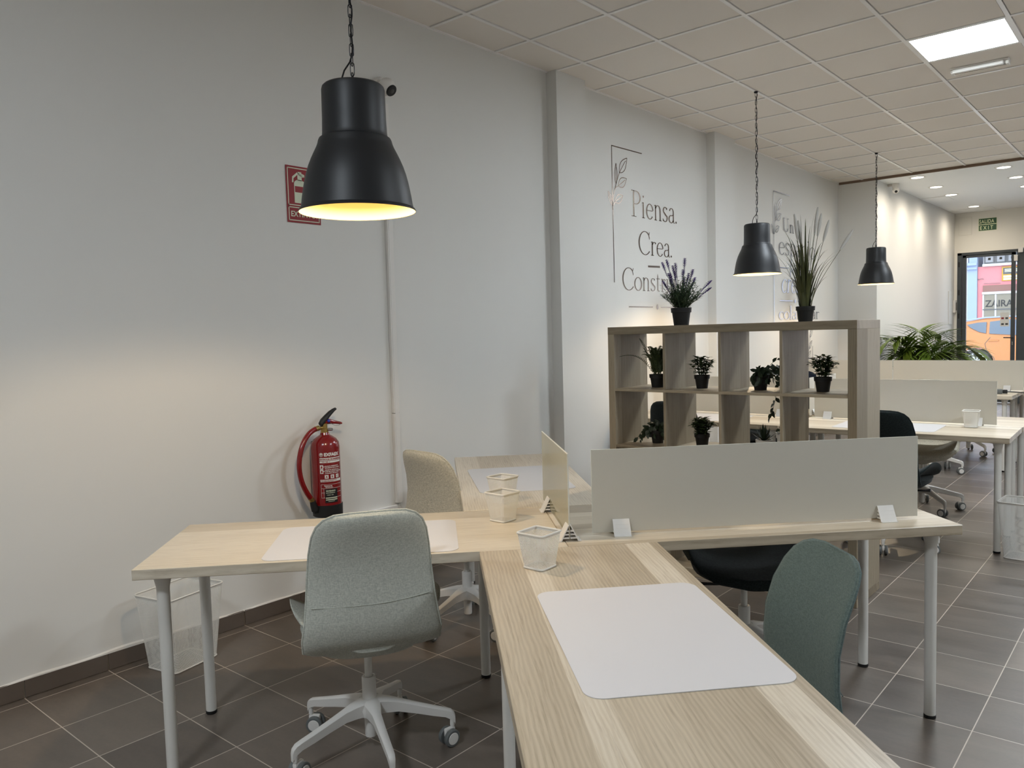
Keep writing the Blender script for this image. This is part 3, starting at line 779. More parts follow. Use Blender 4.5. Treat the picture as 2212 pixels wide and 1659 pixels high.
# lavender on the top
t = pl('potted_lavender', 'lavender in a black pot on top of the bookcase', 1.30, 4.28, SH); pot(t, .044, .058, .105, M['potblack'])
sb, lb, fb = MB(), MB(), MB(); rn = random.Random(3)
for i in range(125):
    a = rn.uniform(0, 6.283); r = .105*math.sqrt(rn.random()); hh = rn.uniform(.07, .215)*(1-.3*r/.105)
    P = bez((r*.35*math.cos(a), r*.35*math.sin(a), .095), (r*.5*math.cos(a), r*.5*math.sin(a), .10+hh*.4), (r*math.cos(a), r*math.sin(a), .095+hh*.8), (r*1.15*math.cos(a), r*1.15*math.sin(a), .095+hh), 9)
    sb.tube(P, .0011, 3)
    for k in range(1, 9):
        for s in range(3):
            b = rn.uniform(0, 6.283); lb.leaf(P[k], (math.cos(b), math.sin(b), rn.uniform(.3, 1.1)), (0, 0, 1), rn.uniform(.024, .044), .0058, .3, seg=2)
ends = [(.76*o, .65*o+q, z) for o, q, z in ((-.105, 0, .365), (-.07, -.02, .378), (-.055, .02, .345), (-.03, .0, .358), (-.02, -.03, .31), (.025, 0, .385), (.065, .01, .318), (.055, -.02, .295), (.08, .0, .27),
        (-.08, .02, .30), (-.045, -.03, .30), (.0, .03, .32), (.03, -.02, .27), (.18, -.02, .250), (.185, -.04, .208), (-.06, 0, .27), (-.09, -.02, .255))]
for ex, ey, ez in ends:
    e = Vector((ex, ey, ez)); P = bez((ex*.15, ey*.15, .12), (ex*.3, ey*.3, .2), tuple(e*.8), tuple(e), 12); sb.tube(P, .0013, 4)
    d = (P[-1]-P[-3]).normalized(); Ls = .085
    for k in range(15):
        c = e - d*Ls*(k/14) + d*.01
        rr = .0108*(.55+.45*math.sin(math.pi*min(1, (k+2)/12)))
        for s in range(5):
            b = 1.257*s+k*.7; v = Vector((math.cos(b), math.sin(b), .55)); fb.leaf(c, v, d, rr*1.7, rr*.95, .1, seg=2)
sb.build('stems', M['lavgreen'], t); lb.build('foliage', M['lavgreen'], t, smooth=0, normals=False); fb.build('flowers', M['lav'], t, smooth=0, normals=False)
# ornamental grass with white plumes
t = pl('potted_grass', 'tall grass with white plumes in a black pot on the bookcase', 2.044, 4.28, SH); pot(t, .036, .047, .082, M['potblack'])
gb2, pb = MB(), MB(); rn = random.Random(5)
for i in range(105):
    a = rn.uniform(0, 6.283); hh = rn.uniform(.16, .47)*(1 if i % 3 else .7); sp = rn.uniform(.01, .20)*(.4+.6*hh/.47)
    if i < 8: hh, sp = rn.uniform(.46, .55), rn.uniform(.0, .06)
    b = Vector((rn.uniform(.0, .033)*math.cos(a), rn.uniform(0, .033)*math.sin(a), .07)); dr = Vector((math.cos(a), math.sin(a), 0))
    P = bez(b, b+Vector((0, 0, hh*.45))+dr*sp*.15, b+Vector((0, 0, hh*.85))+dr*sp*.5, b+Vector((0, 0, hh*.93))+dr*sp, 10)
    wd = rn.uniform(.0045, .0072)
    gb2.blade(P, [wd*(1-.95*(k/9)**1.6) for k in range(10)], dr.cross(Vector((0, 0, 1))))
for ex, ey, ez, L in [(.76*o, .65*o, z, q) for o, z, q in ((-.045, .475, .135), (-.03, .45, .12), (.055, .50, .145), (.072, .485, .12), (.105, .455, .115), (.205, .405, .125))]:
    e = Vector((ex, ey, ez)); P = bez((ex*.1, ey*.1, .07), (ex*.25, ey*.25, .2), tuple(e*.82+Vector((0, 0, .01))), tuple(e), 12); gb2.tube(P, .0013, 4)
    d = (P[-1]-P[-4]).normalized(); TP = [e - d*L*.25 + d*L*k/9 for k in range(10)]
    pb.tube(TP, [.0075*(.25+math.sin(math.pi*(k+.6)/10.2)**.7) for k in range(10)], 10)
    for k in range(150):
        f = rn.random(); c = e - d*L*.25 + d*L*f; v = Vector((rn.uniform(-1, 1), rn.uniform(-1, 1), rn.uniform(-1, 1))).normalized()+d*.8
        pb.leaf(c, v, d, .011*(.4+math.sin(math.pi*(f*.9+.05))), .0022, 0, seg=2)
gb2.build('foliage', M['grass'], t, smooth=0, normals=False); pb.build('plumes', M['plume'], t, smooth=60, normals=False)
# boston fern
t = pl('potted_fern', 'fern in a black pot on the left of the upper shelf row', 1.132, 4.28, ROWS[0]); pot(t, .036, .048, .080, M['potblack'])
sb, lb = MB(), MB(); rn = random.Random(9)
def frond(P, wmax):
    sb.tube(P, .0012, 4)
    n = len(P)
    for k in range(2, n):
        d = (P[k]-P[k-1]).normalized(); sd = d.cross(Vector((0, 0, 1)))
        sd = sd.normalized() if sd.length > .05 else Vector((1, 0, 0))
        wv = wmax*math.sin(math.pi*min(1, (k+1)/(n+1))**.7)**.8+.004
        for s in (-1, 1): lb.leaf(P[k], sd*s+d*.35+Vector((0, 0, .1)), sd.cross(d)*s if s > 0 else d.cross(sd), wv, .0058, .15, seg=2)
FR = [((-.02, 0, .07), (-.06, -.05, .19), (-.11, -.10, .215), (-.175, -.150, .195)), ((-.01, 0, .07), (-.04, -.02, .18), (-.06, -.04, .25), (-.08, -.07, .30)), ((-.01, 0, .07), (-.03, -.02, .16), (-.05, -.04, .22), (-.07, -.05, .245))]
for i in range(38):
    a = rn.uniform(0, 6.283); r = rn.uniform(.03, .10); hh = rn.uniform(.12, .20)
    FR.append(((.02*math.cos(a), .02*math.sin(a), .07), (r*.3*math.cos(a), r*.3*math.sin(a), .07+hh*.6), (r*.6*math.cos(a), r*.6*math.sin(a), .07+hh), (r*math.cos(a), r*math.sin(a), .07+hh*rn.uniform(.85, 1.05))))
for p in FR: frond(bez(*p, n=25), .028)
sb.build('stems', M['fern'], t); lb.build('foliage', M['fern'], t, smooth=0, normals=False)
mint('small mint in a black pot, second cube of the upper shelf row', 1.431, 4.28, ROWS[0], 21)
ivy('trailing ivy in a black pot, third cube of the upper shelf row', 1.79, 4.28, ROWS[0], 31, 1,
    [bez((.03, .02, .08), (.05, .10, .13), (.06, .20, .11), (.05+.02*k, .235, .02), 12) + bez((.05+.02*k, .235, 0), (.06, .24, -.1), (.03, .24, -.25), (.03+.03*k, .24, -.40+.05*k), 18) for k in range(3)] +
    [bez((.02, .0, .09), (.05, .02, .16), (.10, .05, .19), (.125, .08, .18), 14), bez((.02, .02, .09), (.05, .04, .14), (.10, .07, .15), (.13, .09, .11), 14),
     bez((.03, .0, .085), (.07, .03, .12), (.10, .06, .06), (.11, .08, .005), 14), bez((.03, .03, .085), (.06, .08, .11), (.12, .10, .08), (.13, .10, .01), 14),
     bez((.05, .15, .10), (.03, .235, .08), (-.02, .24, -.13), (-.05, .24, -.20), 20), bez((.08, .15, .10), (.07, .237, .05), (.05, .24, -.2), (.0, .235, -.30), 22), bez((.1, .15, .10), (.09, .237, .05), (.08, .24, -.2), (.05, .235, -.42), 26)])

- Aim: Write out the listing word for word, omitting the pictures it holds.

- Correct result:
Keep writing the Blender script for this image. This is part 3, starting at line 779. More parts follow. Use Blender 4.5. Treat the picture as 2212 pixels wide and 1659 pixels high.
# lavender on the top
t = pl('potted_lavender', 'lavender in a black pot on top of the bookcase', 1.30, 4.28, SH); pot(t, .044, .058, .105, M['potblack'])
sb, lb, fb = MB(), MB(), MB(); rn = random.Random(3)
for i in range(125):
    a = rn.uniform(0, 6.283); r = .105*math.sqrt(rn.random()); hh = rn.uniform(.07, .215)*(1-.3*r/.105)
    P = bez((r*.35*math.cos(a), r*.35*math.sin(a), .095), (r*.5*math.cos(a), r*.5*math.sin(a), .10+hh*.4), (r*math.cos(a), r*math.sin(a), .095+hh*.8), (r*1.15*math.cos(a), r*1.15*math.sin(a), .095+hh), 9)
    sb.tube(P, .0011, 3)
    for k in range(1, 9):
        for s in range(3):
            b = rn.uniform(0, 6.283); lb.leaf(P[k], (math.cos(b), math.sin(b), rn.uniform(.3, 1.1)), (0, 0, 1), rn.uniform(.024, .044), .0058, .3, seg=2)
ends = [(.76*o, .65*o+q, z) for o, q, z in ((-.105, 0, .365), (-.07, -.02, .378), (-.055, .02, .345), (-.03, .0, .358), (-.02, -.03, .31), (.025, 0, .385), (.065, .01, .318), (.055, -.02, .295), (.08, .0, .27),
        (-.08, .02, .30), (-.045, -.03, .30), (.0, .03, .32), (.03, -.02, .27), (.18, -.02, .250), (.185, -.04, .208), (-.06, 0, .27), (-.09, -.02, .255))]
for ex, ey, ez in ends:
    e = Vector((ex, ey, ez)); P = bez((ex*.15, ey*.15, .12), (ex*.3, ey*.3, .2), tuple(e*.8), tuple(e), 12); sb.tube(P, .0013, 4)
    d = (P[-1]-P[-3]).normalized(); Ls = .085
    for k in range(15):
        c = e - d*Ls*(k/14) + d*.01
        rr = .0108*(.55+.45*math.sin(math.pi*min(1, (k+2)/12)))
        for s in range(5):
            b = 1.257*s+k*.7; v = Vector((math.cos(b), math.sin(b), .55)); fb.leaf(c, v, d, rr*1.7, rr*.95, .1, seg=2)
sb.build('stems', M['lavgreen'], t); lb.build('foliage', M['lavgreen'], t, smooth=0, normals=False); fb.build('flowers', M['lav'], t, smooth=0, normals=False)
# ornamental grass with white plumes
t = pl('potted_grass', 'tall grass with white plumes in a black pot on the bookcase', 2.044, 4.28, SH); pot(t, .036, .047, .082, M['potblack'])
gb2, pb = MB(), MB(); rn = random.Random(5)
for i in range(105):
    a = rn.uniform(0, 6.283); hh = rn.uniform(.16, .47)*(1 if i % 3 else .7); sp = rn.uniform(.01, .20)*(.4+.6*hh/.47)
    if i < 8: hh, sp = rn.uniform(.46, .55), rn.uniform(.0, .06)
    b = Vector((rn.uniform(.0, .033)*math.cos(a), rn.uniform(0, .033)*math.sin(a), .07)); dr = Vector((math.cos(a), math.sin(a), 0))
    P = bez(b, b+Vector((0, 0, hh*.45))+dr*sp*.15, b+Vector((0, 0, hh*.85))+dr*sp*.5, b+Vector((0, 0, hh*.93))+dr*sp, 10)
    wd = rn.uniform(.0045, .0072)
    gb2.blade(P, [wd*(1-.95*(k/9)**1.6) for k in range(10)], dr.cross(Vector((0, 0, 1))))
for ex, ey, ez, L in [(.76*o, .65*o, z, q) for o, z, q in ((-.045, .475, .135), (-.03, .45, .12), (.055, .50, .145), (.072, .485, .12), (.105, .455, .115), (.205, .405, .125))]:
    e = Vector((ex, ey, ez)); P = bez((ex*.1, ey*.1, .07), (ex*.25, ey*.25, .2), tuple(e*.82+Vector((0, 0, .01))), tuple(e), 12); gb2.tube(P, .0013, 4)
    d = (P[-1]-P[-4]).normalized(); TP = [e - d*L*.25 + d*L*k/9 for k in range(10)]
    pb.tube(TP, [.0075*(.25+math.sin(math.pi*(k+.6)/10.2)**.7) for k in range(10)], 10)
    for k in range(150):
        f = rn.random(); c = e - d*L*.25 + d*L*f; v = Vector((rn.uniform(-1, 1), rn.uniform(-1, 1), rn.uniform(-1, 1))).normalized()+d*.8
        pb.leaf(c, v, d, .011*(.4+math.sin(math.pi*(f*.9+.05))), .0022, 0, seg=2)
gb2.build('foliage', M['grass'], t, smooth=0, normals=False); pb.build('plumes', M['plume'], t, smooth=60, normals=False)
# boston fern
t = pl('potted_fern', 'fern in a black pot on the left of the upper shelf row', 1.132, 4.28, ROWS[0]); pot(t, .036, .048, .080, M['potblack'])
sb, lb = MB(), MB(); rn = random.Random(9)
def frond(P, wmax):
    sb.tube(P, .0012, 4)
    n = len(P)
    for k in range(2, n):
        d = (P[k]-P[k-1]).normalized(); sd = d.cross(Vector((0, 0, 1)))
        sd = sd.normalized() if sd.length > .05 else Vector((1, 0, 0))
        wv = wmax*math.sin(math.pi*min(1, (k+1)/(n+1))**.7)**.8+.004
        for s in (-1, 1): lb.leaf(P[k], sd*s+d*.35+Vector((0, 0, .1)), sd.cross(d)*s if s > 0 else d.cross(sd), wv, .0058, .15, seg=2)
FR = [((-.02, 0, .07), (-.06, -.05, .19), (-.11, -.10, .215), (-.175, -.150, .195)), ((-.01, 0, .07), (-.04, -.02, .18), (-.06, -.04, .25), (-.08, -.07, .30)), ((-.01, 0, .07), (-.03, -.02, .16), (-.05, -.04, .22), (-.07, -.05, .245))]
for i in range(38):
    a = rn.uniform(0, 6.283); r = rn.uniform(.03, .10); hh = rn.uniform(.12, .20)
    FR.append(((.02*math.cos(a), .02*math.sin(a), .07), (r*.3*math.cos(a), r*.3*math.sin(a), .07+hh*.6), (r*.6*math.cos(a), r*.6*math.sin(a), .07+hh), (r*math.cos(a), r*math.sin(a), .07+hh*rn.uniform(.85, 1.05))))
for p in FR: frond(bez(*p, n=25), .028)
sb.build('stems', M['fern'], t); lb.build('foliage', M['fern'], t, smooth=0, normals=False)
mint('small mint in a black pot, second cube of the upper shelf row', 1.431, 4.28, ROWS[0], 21)
ivy('trailing ivy in a black pot, third cube of the upper shelf row', 1.79, 4.28, ROWS[0], 31, 1,
    [bez((.03, .02, .08), (.05, .10, .13), (.06, .20, .11), (.05+.02*k, .235, .02), 12) + bez((.05+.02*k, .235, 0), (.06, .24, -.1), (.03, .24, -.25), (.03+.03*k, .24, -.40+.05*k), 18) for k in range(3)] +
    [bez((.02, .0, .09), (.05, .02, .16), (.10, .05, .19), (.125, .08, .18), 14), bez((.02, .02, .09), (.05, .04, .14), (.10, .07, .15), (.13, .09, .11), 14),
     bez((.03, .0, .085), (.07, .03, .12), (.10, .06, .06), (.11, .08, .005), 14), bez((.03, .03, .085), (.06, .08, .11), (.12, .10, .08), (.13, .10, .01), 14),
     bez((.05, .15, .10), (.03, .235, .08), (-.02, .24, -.13), (-.05, .24, -.20), 20), bez((.08, .15, .10), (.07, .237, .05), (.05, .24, -.2), (.0, .235, -.30), 22), bez((.1, .15, .10), (.09, .237, .05), (.08, .24, -.2), (.05, .235, -.42), 26)])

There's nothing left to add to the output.